→ Working data
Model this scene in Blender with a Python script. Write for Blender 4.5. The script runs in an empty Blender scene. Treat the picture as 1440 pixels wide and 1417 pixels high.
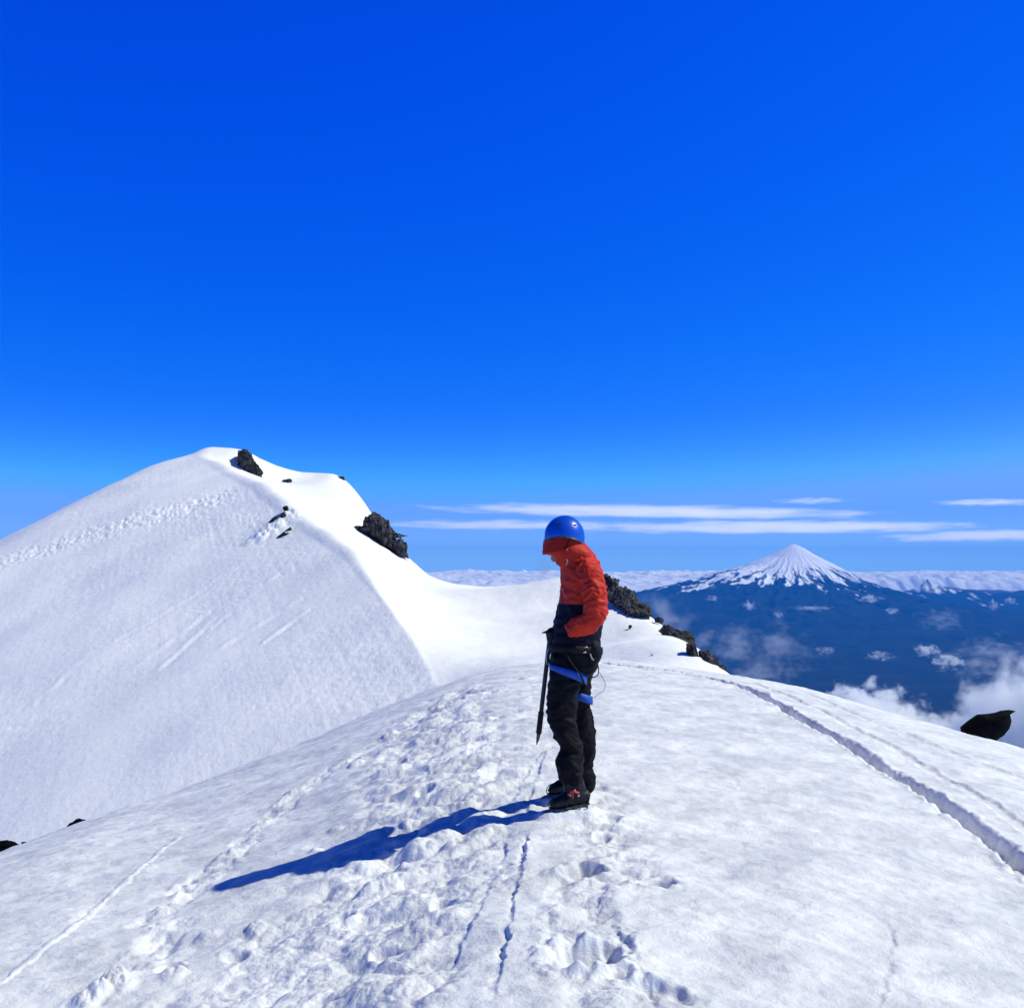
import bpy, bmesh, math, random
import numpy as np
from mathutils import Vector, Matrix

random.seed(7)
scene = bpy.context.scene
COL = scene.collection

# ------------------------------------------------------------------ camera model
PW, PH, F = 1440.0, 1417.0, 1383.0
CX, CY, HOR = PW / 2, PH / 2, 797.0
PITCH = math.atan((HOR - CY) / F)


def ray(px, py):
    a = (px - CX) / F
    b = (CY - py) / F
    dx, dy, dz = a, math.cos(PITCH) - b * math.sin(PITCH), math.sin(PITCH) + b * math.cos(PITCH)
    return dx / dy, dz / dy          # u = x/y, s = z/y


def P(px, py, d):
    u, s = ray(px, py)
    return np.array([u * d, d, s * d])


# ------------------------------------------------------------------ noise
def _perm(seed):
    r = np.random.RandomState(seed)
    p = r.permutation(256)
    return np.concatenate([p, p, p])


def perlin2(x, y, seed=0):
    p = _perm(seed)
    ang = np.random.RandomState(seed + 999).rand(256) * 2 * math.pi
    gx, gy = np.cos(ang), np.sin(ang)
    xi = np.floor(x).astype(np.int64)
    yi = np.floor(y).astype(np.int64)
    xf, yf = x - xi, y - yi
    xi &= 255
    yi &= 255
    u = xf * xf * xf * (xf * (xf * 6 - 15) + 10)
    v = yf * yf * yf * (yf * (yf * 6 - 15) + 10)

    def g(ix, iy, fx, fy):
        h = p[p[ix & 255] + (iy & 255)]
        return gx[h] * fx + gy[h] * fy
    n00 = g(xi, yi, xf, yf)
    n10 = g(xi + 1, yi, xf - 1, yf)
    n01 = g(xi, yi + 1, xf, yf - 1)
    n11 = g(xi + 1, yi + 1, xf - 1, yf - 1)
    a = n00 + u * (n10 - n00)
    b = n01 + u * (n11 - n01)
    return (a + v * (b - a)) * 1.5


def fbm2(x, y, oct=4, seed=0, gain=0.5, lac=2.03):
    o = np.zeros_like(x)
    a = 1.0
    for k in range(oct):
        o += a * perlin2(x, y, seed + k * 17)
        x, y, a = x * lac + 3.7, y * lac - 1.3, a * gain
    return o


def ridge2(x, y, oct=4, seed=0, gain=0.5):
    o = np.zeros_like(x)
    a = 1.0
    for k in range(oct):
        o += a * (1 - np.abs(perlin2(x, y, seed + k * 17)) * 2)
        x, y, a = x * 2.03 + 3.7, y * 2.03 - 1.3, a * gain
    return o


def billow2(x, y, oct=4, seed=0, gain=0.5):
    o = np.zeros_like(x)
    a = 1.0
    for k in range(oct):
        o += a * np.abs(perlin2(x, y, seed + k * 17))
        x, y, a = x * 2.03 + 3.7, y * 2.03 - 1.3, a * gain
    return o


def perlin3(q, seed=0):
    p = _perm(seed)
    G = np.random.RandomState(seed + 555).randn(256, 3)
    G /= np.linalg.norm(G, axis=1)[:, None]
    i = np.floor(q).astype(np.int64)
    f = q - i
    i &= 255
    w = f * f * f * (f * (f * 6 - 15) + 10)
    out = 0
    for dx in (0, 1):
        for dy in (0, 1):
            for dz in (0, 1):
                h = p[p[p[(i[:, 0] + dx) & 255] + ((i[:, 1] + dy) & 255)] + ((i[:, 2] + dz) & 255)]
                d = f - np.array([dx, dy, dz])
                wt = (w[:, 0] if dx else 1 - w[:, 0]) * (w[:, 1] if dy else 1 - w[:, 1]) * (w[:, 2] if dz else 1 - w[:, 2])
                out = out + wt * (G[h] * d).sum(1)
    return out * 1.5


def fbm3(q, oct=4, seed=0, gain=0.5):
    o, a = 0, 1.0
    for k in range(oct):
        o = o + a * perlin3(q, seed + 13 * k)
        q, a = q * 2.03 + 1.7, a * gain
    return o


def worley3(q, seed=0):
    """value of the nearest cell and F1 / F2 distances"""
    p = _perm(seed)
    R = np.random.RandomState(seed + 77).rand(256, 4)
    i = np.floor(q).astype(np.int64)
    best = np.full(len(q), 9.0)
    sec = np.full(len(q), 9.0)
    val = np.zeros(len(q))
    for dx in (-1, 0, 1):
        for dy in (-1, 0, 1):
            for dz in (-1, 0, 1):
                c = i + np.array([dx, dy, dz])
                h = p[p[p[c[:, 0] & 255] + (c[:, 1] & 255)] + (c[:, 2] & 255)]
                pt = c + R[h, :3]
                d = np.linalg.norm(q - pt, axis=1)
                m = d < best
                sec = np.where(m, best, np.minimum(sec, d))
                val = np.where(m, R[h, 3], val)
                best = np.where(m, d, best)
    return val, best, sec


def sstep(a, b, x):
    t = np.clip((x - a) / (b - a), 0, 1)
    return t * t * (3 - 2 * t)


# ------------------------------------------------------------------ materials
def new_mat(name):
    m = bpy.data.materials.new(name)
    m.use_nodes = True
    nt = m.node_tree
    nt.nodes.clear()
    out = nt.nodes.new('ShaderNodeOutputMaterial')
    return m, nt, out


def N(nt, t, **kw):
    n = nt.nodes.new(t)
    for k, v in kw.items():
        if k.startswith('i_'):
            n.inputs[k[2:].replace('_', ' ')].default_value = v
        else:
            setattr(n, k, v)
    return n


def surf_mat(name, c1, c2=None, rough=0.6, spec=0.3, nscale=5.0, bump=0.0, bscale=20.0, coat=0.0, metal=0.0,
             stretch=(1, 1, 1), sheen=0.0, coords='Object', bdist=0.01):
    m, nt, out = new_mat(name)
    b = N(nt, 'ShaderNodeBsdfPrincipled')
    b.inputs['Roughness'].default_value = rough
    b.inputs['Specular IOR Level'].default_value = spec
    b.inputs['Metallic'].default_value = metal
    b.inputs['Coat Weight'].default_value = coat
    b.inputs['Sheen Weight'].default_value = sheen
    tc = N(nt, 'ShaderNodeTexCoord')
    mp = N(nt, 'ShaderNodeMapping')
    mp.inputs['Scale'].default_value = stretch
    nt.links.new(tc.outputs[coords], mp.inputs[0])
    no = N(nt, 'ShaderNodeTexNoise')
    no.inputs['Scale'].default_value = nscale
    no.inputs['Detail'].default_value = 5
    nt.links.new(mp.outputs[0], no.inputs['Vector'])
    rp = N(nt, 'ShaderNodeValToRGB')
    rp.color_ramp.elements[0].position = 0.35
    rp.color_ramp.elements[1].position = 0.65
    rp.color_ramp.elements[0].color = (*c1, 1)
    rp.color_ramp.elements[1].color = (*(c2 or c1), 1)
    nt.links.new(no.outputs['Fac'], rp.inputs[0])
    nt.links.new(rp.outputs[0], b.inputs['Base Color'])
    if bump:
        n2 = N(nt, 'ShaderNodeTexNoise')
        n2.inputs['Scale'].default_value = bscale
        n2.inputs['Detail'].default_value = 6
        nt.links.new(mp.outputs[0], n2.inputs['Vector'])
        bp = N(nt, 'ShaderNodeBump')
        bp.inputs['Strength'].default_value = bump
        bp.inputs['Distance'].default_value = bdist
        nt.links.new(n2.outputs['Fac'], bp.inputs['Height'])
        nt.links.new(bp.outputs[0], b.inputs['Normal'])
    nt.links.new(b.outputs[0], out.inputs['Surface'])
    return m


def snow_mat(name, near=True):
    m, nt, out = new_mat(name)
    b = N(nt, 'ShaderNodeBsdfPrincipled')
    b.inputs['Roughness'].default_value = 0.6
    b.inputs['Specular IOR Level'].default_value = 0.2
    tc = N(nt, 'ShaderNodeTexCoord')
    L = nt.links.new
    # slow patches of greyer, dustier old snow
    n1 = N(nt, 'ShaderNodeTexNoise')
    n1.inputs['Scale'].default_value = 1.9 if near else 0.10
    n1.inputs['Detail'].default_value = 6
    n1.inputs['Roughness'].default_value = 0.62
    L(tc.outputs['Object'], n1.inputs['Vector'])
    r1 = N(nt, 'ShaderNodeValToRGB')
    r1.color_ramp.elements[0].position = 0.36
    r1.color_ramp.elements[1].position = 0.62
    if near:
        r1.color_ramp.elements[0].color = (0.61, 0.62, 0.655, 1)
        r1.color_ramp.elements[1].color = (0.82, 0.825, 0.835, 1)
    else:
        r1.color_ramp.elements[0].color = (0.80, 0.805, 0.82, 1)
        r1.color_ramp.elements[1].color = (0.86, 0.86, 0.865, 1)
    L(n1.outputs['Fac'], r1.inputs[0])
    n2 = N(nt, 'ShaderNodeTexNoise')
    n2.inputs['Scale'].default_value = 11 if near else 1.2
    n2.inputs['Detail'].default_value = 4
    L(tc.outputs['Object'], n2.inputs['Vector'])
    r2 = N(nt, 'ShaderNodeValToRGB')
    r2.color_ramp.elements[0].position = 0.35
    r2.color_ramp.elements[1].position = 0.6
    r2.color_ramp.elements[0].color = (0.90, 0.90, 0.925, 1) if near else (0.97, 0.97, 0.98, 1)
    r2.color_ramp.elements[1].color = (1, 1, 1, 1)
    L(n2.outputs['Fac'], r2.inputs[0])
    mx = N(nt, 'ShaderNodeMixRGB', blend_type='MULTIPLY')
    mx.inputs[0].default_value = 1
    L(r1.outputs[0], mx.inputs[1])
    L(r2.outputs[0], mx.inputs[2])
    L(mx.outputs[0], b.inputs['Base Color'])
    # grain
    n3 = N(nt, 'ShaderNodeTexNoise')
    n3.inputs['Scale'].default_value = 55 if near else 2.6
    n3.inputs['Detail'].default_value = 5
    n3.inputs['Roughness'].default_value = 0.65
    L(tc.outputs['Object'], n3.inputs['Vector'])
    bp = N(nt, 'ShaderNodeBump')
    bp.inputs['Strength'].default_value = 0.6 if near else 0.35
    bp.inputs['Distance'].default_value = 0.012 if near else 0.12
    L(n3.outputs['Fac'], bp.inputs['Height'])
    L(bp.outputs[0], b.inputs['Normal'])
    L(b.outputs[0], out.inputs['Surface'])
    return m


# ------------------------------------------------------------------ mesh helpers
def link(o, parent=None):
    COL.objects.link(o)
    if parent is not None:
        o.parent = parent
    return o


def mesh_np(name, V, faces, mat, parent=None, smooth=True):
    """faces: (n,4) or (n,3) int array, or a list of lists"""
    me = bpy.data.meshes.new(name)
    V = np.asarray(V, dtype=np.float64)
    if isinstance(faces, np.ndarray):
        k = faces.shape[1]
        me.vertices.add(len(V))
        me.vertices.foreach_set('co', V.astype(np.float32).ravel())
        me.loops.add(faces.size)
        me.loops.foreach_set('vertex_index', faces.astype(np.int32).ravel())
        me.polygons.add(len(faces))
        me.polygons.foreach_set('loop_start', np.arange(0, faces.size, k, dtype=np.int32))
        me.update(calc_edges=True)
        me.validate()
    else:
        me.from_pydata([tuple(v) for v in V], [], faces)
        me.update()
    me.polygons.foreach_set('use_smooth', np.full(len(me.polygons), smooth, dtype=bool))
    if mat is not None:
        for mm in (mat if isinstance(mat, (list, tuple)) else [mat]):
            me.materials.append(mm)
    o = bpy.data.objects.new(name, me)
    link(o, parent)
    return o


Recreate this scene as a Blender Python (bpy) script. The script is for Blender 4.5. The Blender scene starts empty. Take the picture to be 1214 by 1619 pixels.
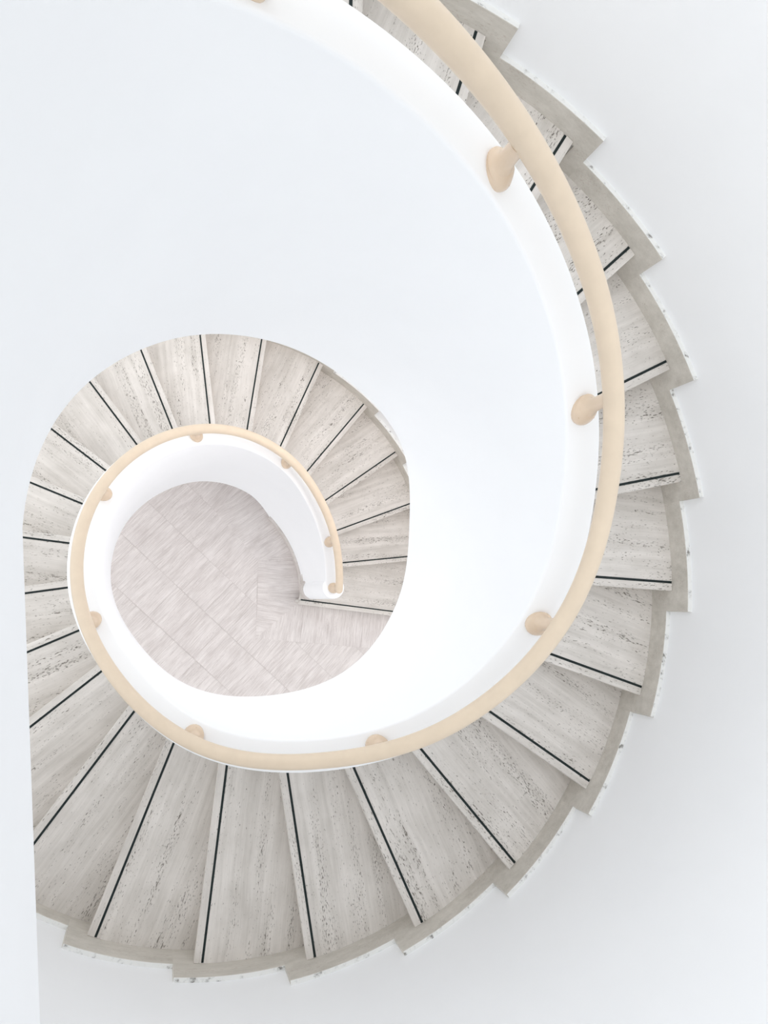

→ Job
Take the records from their first line through the line containing "COL = scene.collection" and please return exactly those lines, both ends included, minus the pictures.

→ Response below
Model this scene in Blender with a Python script. Write for Blender 4.5. The script runs in an empty Blender scene. Treat the picture as 1440 pixels wide and 1417 pixels high.
import bpy, bmesh, math, random
import numpy as np
from mathutils import Vector, Matrix

random.seed(7)
scene = bpy.context.scene
COL = scene.collection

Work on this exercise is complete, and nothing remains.